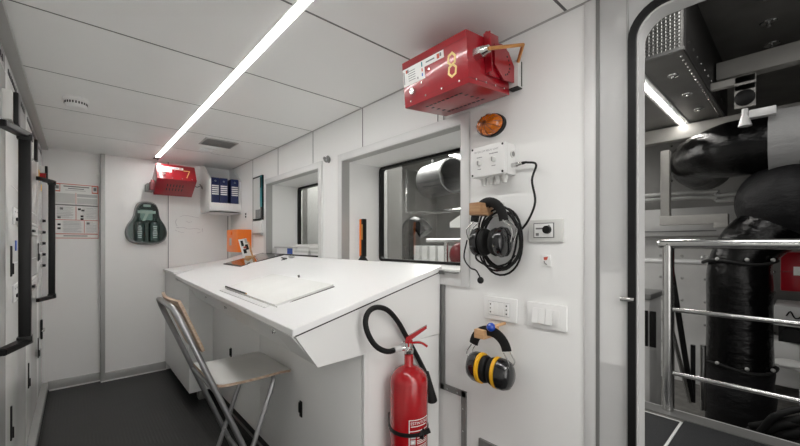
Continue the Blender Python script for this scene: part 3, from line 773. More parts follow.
b = MB(); b.box((.75, 3.32, 0), (.82, 3.40, .085), 0, .003); b.box((.72, 3.9, 0), (1.27, 4.33, .085), 0); b.build('foot', M['alu_d'], t)

# floor skirting under the desk
b = MB(); b.box((.868, 1.19, 0), (.8745, 3.28, .016), 0); struct('baseboard_right', b, M['alu_d'], 'dark strip at the foot of the console', 'baseboard')

# ------------------------------------------------------------------ things on the desk
def flat(mb, uv, h, mi=0, lift=.0008):
    P = [ontop(u, v) + V((0, 0, lift)) for u, v in uv]; mb.prism(P, (0, 0, h), mi)
    return P
def planar(A, B, C):
    """three desk points -> parallelogram corners A,B,C,D"""
    return [A, B, C, A + (C - B)]
t = thing('open_folder', 'open white folder of blank sheets lying flat on the console desk', 'folder', ontop(277, 292))
A, B, C = ontop(225.6, 289.2), ontop(276.8, 308.2), ontop(335, 287.4); D = A + (C - B)
up = V((-.235, 0, 1)).normalized()
def quadslab(mb, P, h, lift, mi=0): mb.prism([p + up * lift for p in P], up * h, mi)
b = MB(); quadslab(b, [A, B, C, D], .003, .001); b.build('cover', M['black'], t)
mid = A.lerp(B, .42); mid2 = D.lerp(C, .42)
e = .004
b = MB(); quadslab(b, [A, mid.lerp(A, .02), mid2.lerp(D, .02), D], .009, .004); b.build('sheet_stack', M['paper'], t)
b = MB(); quadslab(b, [mid, B.lerp(A, .015), C.lerp(D, .015), mid2], .010, .004); b.build('sheet_stack', M['paper'], t)
b = MB(); q = ontop(299.2, 278.2); b.cyl(q + up * .004, q + up * .018, .006, seg=10); b.build('clip', M['ink'], t)
a, c = ontop(221.8, 290.2), ontop(267.5, 307.6); d = (c - a); nrm = up.cross(d).normalized() * .012
b = MB(); quadslab(b, [a - nrm, c - nrm, c + nrm, a + nrm], .004, .001); 
for k in range(24):
    s_ = a.lerp(c, (k + .5) / 24); quadslab(b, [s_ - nrm * .9, s_ - nrm * .9 + d * .004, s_ - nrm * .5 + d * .004, s_ - nrm * .5], .0006, .0048, 1)
tag(b.build('ruler', [M['white'], M['greyink']]), 'white flat ruler along the front edge of the open folder', 'ruler')
a, c = ontop(226.5, 289.4), ontop(247, 297); b = MB(); a2, c2 = a + up * .0185, c + up * .0185
b.cyl(a2, c2, .0045, seg=8); b.cyl(c2, c2 + (c2 - a2).normalized() * .015, .0045, .0008, seg=8, mi=1); tag(b.build('pencil', [M['black'], M['wood']]), 'black pencil lying on the near edge of the folder', 'pencil')
# flat screen
A, B, C = ontop(223.4, 264.6), ontop(240.4, 267.8), ontop(284, 255.2); D = A + (C - B)
t = thing('desk_display', 'black framed glass display lying flat at the far end of the desk', 'display', (A + C) / 2)
b = MB(); quadslab(b, [A, B, C, D], .008, .0005); b.build('frame', M['black'], t)
cc = (A + C) / 2; P = [cc + (p - cc) * V((.88, .88, .88)) for p in (A, B, C, D)]
b = MB(); quadslab(b, P, .0012, .0083); b.build('screen', M['screen'], t)
# keys
q = ontop(284, 260); t = thing('key_bunch', 'small black bunch of keys on the desk beside the display', 'keys', q)
b = MB(); 
for k in range(4):
    a = k * .9; b.box(q + V((-.022, -.008, .002 + .004 * k)), q + V((.024, .008, .006 + .004 * k)), 0, .001, rot=Euler((0, -.2, a)))
b.build('keys', M['blackm'], t)
b = MB(); b.tube([q + V((.016 * math.cos(a), .016 * math.sin(a), .012 + .004 * math.cos(a))) for a in [j * math.pi / 6 for j in range(12)]], .0018, seg=6, closed=True); b.build('key_ring', M['steel'], t)
q = ontop(291.5, 258.2); b = MB(); b.sph(q + V((0, 0, .011)), .02, 0, (1.1, 1.8, .5), 16); b.cyl(q + V((0, .0, .016)), q + V((0, .0, .024)), .008, seg=12)
tag(b.build('grey_fob', M['alu']), 'little grey key fob next to the black keys on the desk', 'fob')
# card stand
q = ontop(251, 256.5); q = V((1.16, 3.36, ztop(1.16, 3.36)))
t = thing('card_stand', 'small wooden stand holding a leaning patterned card by the orange case', 'stand', q)
b = MB(); b.box(q + V((-.03, -.05, -.006)), q + V((.07, .04, .025)), 0, .004); b.build('base', M['wood'], t)
b = MB(); r_ = Euler((math.radians(-14), math.radians(-8), .3)); 
b.box(q + V((-.045, -.005, .015)), q + V((.035, .003, .185)), 0, 0, rot=r_, piv=q)
for (x0, x1, z0, z1, mi) in ((-.03, .0, .05, .09, 1), (.0, .03, .08, .13, 1), (-.035, -.01, .12, .17, 1), (.01, .033, .14, .18, 3), (-.02, .015, .095, .115, 2)):
    b.box(q + V((x0, -.0065, z0)), q + V((x1, -.005, z1)), mi, 0, rot=r_, piv=q)
b.build('card', [M['paper'], M['black'], M['redink'], M['greyink']], t)
b = MB(); b.box(q + V((.035, -.02, .015)), q + V((.046, -.008, .15)), 0, .002, rot=Euler((math.radians(-16), math.radians(-8), .3)), piv=q); b.build('support_strut', M['wood'], t)
# pen on the ledge
b = MB(); a = V((1.08, 4.05, 1.115 - (XW - 1.08) * .13 + .006)); c = V((1.2, 4.20, 1.115 - (XW - 1.2) * .13 + .006)); b.cyl(a, c, .005, seg=8); b.cyl(c, c + (c - a).normalized() * .014, .005, .001, seg=8)
tag(b.build('pen', M['ink']), 'dark pen on the ledge at the foot of the end wall', 'pen')

# papers on the far window sill
zs = WZ[0] + .003
stack = [('ring_folder', 'black edged folder lying on the far window sill under the papers', 2.42, 3.26, 1.42, .03, 'black', 0), ('document_box', 'white document box with blue end on the far window sill', 2.85, 3.20, 1.36, .05, 'paper', 1),
         ('paper_stack', 'thick pile of white papers on the far window sill, middle', 2.60, 2.88, 1.37, .085, 'paper', 2), ('paper_stack', 'low pile of white papers on the far window sill next to the post', 2.36, 2.60, 1.37, .075, 'paper', 3)]
for nm, lb, y0, y1, x0, h, mm, k in stack:
    zz = zs + (0 if k == 0 else .032)
    if k == 0:
        b = MB(); b.box((1.37, y0, zs), (1.60, y1, zs + h), 0, .002); tag(b.build(nm, M['black']), lb, 'folder'); continue
    t = thing(nm, lb, 'papers' if k > 1 else 'box', ((x0 + 1.56) / 2, (y0 + y1) / 2, zz), 'papers on the far window sill')
    if k == 1:
        b = MB(); b.box((x0, y0, zz), (1.58, y1, zz + .052), 0, .002); b.build('box', M['paper'], t)
        b = MB(); b.box((x0 - .002, y0 + .03, zz + .002), (x0 + .001, y0 + .13, zz + .05)); b.build('blue_end', M['bluep'], t)
        b = MB(); b.box((x0 - .01, y0 - .03, zz + .0525), (1.59, y1 + .04, zz + .062), 0, .002); b.build('lid', M['greyink'], t)
    else:
        n = 5
        for j in range(n):
            b = MB(); dz = h / n; b.box((x0 + random.uniform(-.01, .01), y0 + random.uniform(0, .02), zz + j * dz), (1.57, y1 - random.uniform(0, .02), zz + (j + 1) * dz - .0015), 0)
            b.build('paper_bundle', M['paper'] if j % 2 == 0 else M['offwhite'], t)

# work lamp on near sill
q = V((1.385, 1.905, WZ[0] + .003)); t = thing('work_lamp', 'orange and black upright work lamp standing on the near window sill', 'lamp', q)
b = MB(); b.lathe([(.036, 0), (.036, .012), (.020, .034), (.014, .05)], q, seg=20); b.build('base', M['black'], t)
b = MB(); b.box(q + V((-.012, .001, .04)), q + V((.014, .026, .285)), 0, .006); b.build('orange_back', M['orange'], t)
b = MB(); b.box(q + V((-.014, -.022, .04)), q + V((.014, .001, .285)), 0, .004); b.build('body', M['black'], t)
b = MB(); b.box(q + V((-.0155, -.018, .15)), q + V((-.013, -.003, .25)), 0, .001); b.build('lamp_lens', M['copper'], t)

# double hook between the windows
p = atx(329, 160, XW); t = thing('coat_hook', 'small dark double hook on the post between the two windows', 'hook', p)
b = MB(); b.cyl((XW, p.y, p.z), (XW - .010, p.y, p.z), .022, .018, seg=18); b.build('rosette', M['alu_d'], t)
for s in (-1, 1):
    b = MB(); b.tube([(XW - .010, p.y, p.z - .012), (XW - .018, p.y + s * .010, p.z - .012), (XW - .024, p.y + s * .020, p.z + .002), (XW - .022, p.y + s * .022, p.z + .012)], .007, sub=4, seg=10); b.sph((XW - .022, p.y + s * .022, p.z + .012), .012, seg=12); b.build('prong', M['alu_d'], t)

# small bracket at the desk corner & sensor
b = MB(); b.box((XW - .03, 1.04, 1.158), (XW - .012, 1.15, 1.166), 0, .002); b.box((XW - .03, 1.12, 1.15), (XW - .02, 1.148, 1.17), 0, .002)
tag(b.build('desk_bracket', M['alu_d']), 'small dark metal bracket joining the desk corner to the window frame', 'bracket')
p = atx(443, 118, XW); b = MB(); b.box((XW - .016, p.y - .016, p.z - .014), (XW - .013, p.y + .016, p.z + .014), 0, .001); b.box((XW - .0165, p.y - .018, p.z - .016), (XW - .012, p.y - .016, p.z + .014), 1)
tag(b.build('sensor_tab', [M['white'], M['ink']]), 'tiny white square tab under the red box numbered 8', 'tab')

# ================================================================== SIDE WALL ITEMS
def ov(c): return Matrix.Translation(c) @ Matrix.Diagonal((1, 1.04, .76, 1)) @ Matrix.Translation(-V(c))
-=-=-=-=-
| AIM OF THE TASK |
Give again, word for word, every line from the top of the data through the line with "b = MB(); b.box((.868, 1.19, 0), (.8745, 3.28, .016), 0);", both ends included, and exclude the pictures.

| TASK ANSWER |
Continue the Blender Python script for this scene: part 3, from line 773. More parts follow.
b = MB(); b.box((.75, 3.32, 0), (.82, 3.40, .085), 0, .003); b.box((.72, 3.9, 0), (1.27, 4.33, .085), 0); b.build('foot', M['alu_d'], t)

# floor skirting under the desk
b = MB(); b.box((.868, 1.19, 0), (.8745, 3.28, .016), 0); struct('baseboard_right', b, M['alu_d'], 'dark strip at the foot of the console', 'baseboard')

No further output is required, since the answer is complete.